Gov. Chris Christie (R) has decided to withdraw his appeal in a New Jersey same-sex marriage case, just a few hours after such marriages became legal.   [WATCH VIDEO]

“Although the Governor strongly disagrees with the Court substituting its judgment for the constitutional process of the elected branches or a vote of the people, the Court has now spoken clearly as to their view of the New Jersey Constitution and, therefore, same-sex marriage is the law,” the Christie administration said in a release. 

The New Jersey Supreme Court decided Friday to allow same-sex marriages in the state, which a lower court had ruled constitutional last month. 

Municipalities began issuing marriage licenses to same-sex couples at midnight Monday. Newark Mayor and Sen.-elect Cory Booker even officiated couples’ ceremonies. 

Christie’s administration was in the process of appealing the ruling, but the state Supreme Court’s justices decided not to delay the lower court's decision because they didn’t think Christie would ultimately win the case. 

The governor’s decision to drop his appeal came as a surprise Monday because of his opposition to gay marriage. Christie, considered a likely contender for the GOP presidential race in 2016, has previously only voiced his support for civil unions, which New Jersey has offered since 2007. 

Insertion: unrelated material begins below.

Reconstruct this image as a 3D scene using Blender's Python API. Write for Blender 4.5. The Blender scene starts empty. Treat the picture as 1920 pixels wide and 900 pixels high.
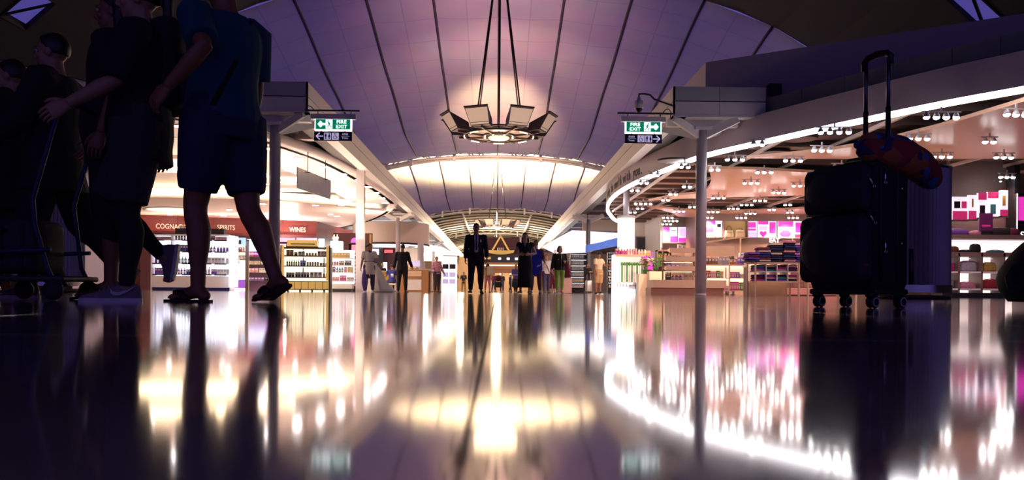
import bpy, math, random
from mathutils import Vector, Matrix
C = bpy.context.scene.collection
SC = bpy.context.scene
R = math.radians
PI = math.pi

# ---------------------------------------------------------------- camera
F, HOR, CAMH = 1500.0, 546.3, 0.07
YAW, ROLL = math.atan(29 / F), R(0.45)
CAMR = (Matrix.Rotation(-YAW, 3, 'Z') @ Matrix.Rotation(PI / 2, 3, 'X') @ Matrix.Rotation(ROLL, 3, 'Z'))
cam = bpy.data.cameras.new('camera')
cam.sensor_width = 36.0
cam.lens = 36.0 * F / 1920.0
cam.shift_y = (HOR - 450.0) / 1920.0
cam.clip_start, cam.clip_end = 0.02, 1000
cam.dof.use_dof = True
cam.dof.focus_distance = 9.0
cam.dof.aperture_fstop = 6.3
camo = bpy.data.objects.new('camera', cam)
C.objects.link(camo)
camo.matrix_world = Matrix.Translation((0, 0, CAMH)) @ CAMR.to_4x4()
SC.camera = camo

# ---------------------------------------------------------------- world, exposure
world = bpy.data.worlds.new('dusk')
SC.world = world
world.use_nodes = True
_bg = world.node_tree.nodes['Background']
_bg.inputs[0].default_value = (0.20, 0.15, 0.66, 1)
_bg.inputs[1].default_value = 0.26
SC.view_settings.view_transform = 'Standard'
SC.view_settings.look = 'None'
SC.view_settings.gamma = 1.0
SC.view_settings.use_curve_mapping = False
SC.view_settings.exposure = 0.7
try:
    SC.cycles.max_bounces = 8
    SC.cycles.diffuse_bounces = 3
    SC.cycles.glossy_bounces = 4
    SC.cycles.transmission_bounces = 6
    SC.cycles.transparent_max_bounces = 8
    SC.cycles.sample_clamp_indirect = 4.0
    SC.cycles.caustics_reflective = False
    SC.cycles.caustics_refractive = False
except Exception:
    pass


def lamp(kind, loc, power, color, radius=0.08, aim=None, cone=150, blend=0.6, size=None, name='lamp', parent=None):
    l = bpy.data.lights.new(name, kind)
    l.energy = power
    l.color = color
    if kind == 'AREA':
        l.shape = 'RECTANGLE'
        l.size, l.size_y = size
    else:
        l.shadow_soft_size = radius
    if kind == 'SPOT':
        l.spot_size = R(cone)
        l.spot_blend = blend
    o = bpy.data.objects.new(name, l)
    C.objects.link(o)
    o.location = loc
    if aim is not None:
        o.rotation_euler = Vector(aim).to_track_quat('-Z', 'Y').to_euler()
    if parent is not None:
        o.parent = parent
    return o


WARM = (1.0, 0.72, 0.50)
PEACH = (1.0, 0.70, 0.55)
WHITE = (1.0, 0.93, 0.90)
# chandelier floods thrown up on the roof fabric (the fittings are built further down)
lamp('SPOT', (0, 94, 11.2), 42000, (1.0, 0.76, 0.44), 0.9, (0, -0.10, 1), 172, 0.25, name='chandelier_flood')
lamp('SPOT', (0, 38, 8.4), 1500, (1.0, 0.50, 0.55), 0.9, (0, 0.8, 1), 112, 1.0, name='chandelier_flood')
lamp('SPOT', (0, 140, 8.0), 14000, (1.0, 0.80, 0.55), 0.9, (0, 0, 1), 175, 0.25, name='chandelier_flood')
lamp('SPOT', (0, 190, 8.0), 14000, (1.0, 0.80, 0.55), 0.9, (0, 0, 1), 175, 0.25, name='chandelier_flood')  # no chandelier is built for this flood


# fill lights added out of sight above the shelving, to brighten the white soffits
for _x, _y, _z, _sx, _sy, _p in ((-11.8, 30.2, 2.45, 2.6, .25, 170), (-10.4, 35.2, 2.35, 1.2, .25, 90), (-6.5, 27.3, 1.85, 1.4, .3, 120), (-5.9, 30.3, 2.0, .8, .3, 110), (-8.0, 38.2, 3.3, 2.0, .2, 130),
                                 (-17.0, 47.5, 3.6, 8.0, .2, 150), (-7.0, 36.4, 2.3, .6, .3, 90), (-7.0, 45.0, 2.4, 3.0, .4, 220), (-11.5, 57.0, 3.55, 3.0, .3, 100),
                                 (-13.0, 25.0, 2.5, 3.0, .4, 120)):
    lamp('AREA', (_x, _y, _z), _p * .6, (1.0, 0.72, 0.55), aim=(0, 0, 1), size=(_sx, _sy), name='soffit_fill')

lamp('SPOT', (0, 39.8, 8.5), 36000, (1.0, 0.60, 0.38), 0.5, (0, 1, .21), 32, 1.0, name='chandelier_flood')
lamp('SPOT', (0, 39.8, 8.6), 2600, (1.0, 0.55, 0.50), 0.5, (0, 1, .2), 100, 1.0, name='chandelier_flood')
lamp('SPOT', (-7.6, 44.5, 4.6), 700, (1.0, 0.78, 0.60), 0.1, (-.15, 1, -.12), 80, 0.7, name='pod_fill')  # fill light added to brighten the round pod; no fitting there
# downward glow of the chandeliers, on the beams and the floor
lamp('POINT', (0, 37, 6.85), 100, (1.0, 0.70, 0.42), 1.0, name='chandelier_lamp')
lamp('POINT', (0, 91, 6.9), 2600, (1.0, 0.76, 0.45), 0.35, name='chandelier_lamp')
lamp('POINT', (0, 140, 6.9), 2600, (1.0, 0.76, 0.45), 0.35, name='chandelier_lamp')

# ---------------------------------------------------------------- pixels of the photograph to the hall
def ray(px, py):
    return CAMR @ Vector(((px - 960) / F, -(py - HOR) / F, -1))


def W(px, py, Y):
    d = ray(px, py)
    return Vector((0, 0, CAMH)) + d * (Y / d.y)


def XA(px, Y):
    return W(px, 548, Y).x


def ZA(px, py, Y):
    return W(px, py, Y).z


def WZ(px, py, z):
    d = ray(px, py)
    return Vector((0, 0, CAMH)) + d * ((z - CAMH) / d.z)


# ---------------------------------------------------------------- materials
_M = {}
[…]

“The Governor will do his constitutional duty and ensure his Administration enforces the law as dictated by the New Jersey Supreme Court,” the release continued. 

He advised his acting attorney general to drop the appeal. 

New Jersey becomes the 14th state to legalize same-sex marriage. It comes the same year the Supreme Court ruled the Defense of Marriage Act unconstitutional, thereby authorizing the federal government to recognize states’ laws.